Dal punto di vista dell’ambientazione proposta, invece, il film si articola prevalentemente in contesti metropolitani tranne che in alcune sequenze dove sono gli spazi aperti della campagna e del deserto a farla da padrone. Panorami più naturali e soleggiati che si contrappongono alla cupa oscurità della città, quasi a rimarcare quell’ideale di libertà e di vita che la condizione di non vampiro permette. Nella metropoli invece è predominante il buio, escamotage che però offre ai registi l’occasione di giocare con effetti di luce di proporre sequenze di stampo maggiormente orrorifico o suggestive: le loro iridi rossastre unitamente al pallore cinereo delle carni risaltano nelle tenebre che si vengono a creare in metropolitana.
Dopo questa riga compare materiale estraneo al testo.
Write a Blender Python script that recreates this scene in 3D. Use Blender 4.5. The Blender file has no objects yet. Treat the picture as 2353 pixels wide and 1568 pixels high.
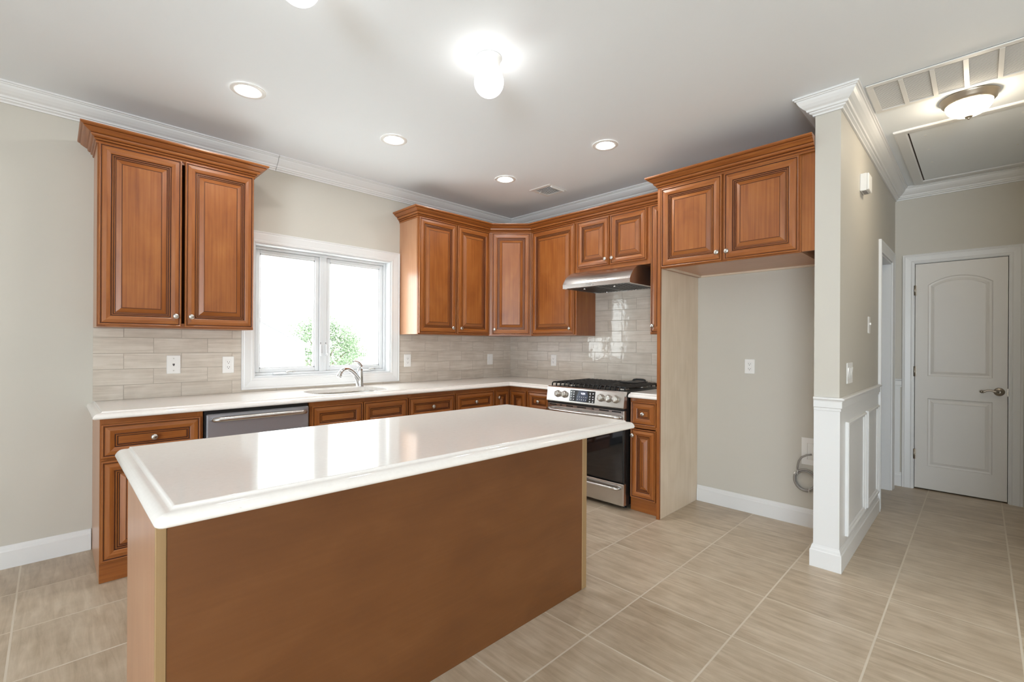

Nella media risultano anche gli effetti speciali a cui si è fatto ricorso, più efficaci in termini di trucco e deformazioni fisiche dei non morti in astinenza da sangue rispetto alle scene in cui i corpi dei vampiri esplodono o bruciano al sole.
Pur non assestandosi ai primi posti delle classifiche di gradimento del pubblico e incassi, complessivamente DayBreakers offre comunque uno spettacolo adeguato e a tratti affascinante, presentando un mondo popolato da vampiri che risulta piuttosto credibile e curato, ammiccante agli scenari che si trovano nelle migliori opere di fantascienza.
Peccato tuttavia per il finale proposto che, seppur conceda spazio alla speranza per un cambiamento globale, non appare particolarmente esaltante, e per la curiosa trasposizione italiana del titolo, non immediatamente traducibile, per carità, ma senza alcun dubbio distante da quel “L’ultimo vampiro” con il quale è stato presentato nelle sale italiane all’inizio del 2010.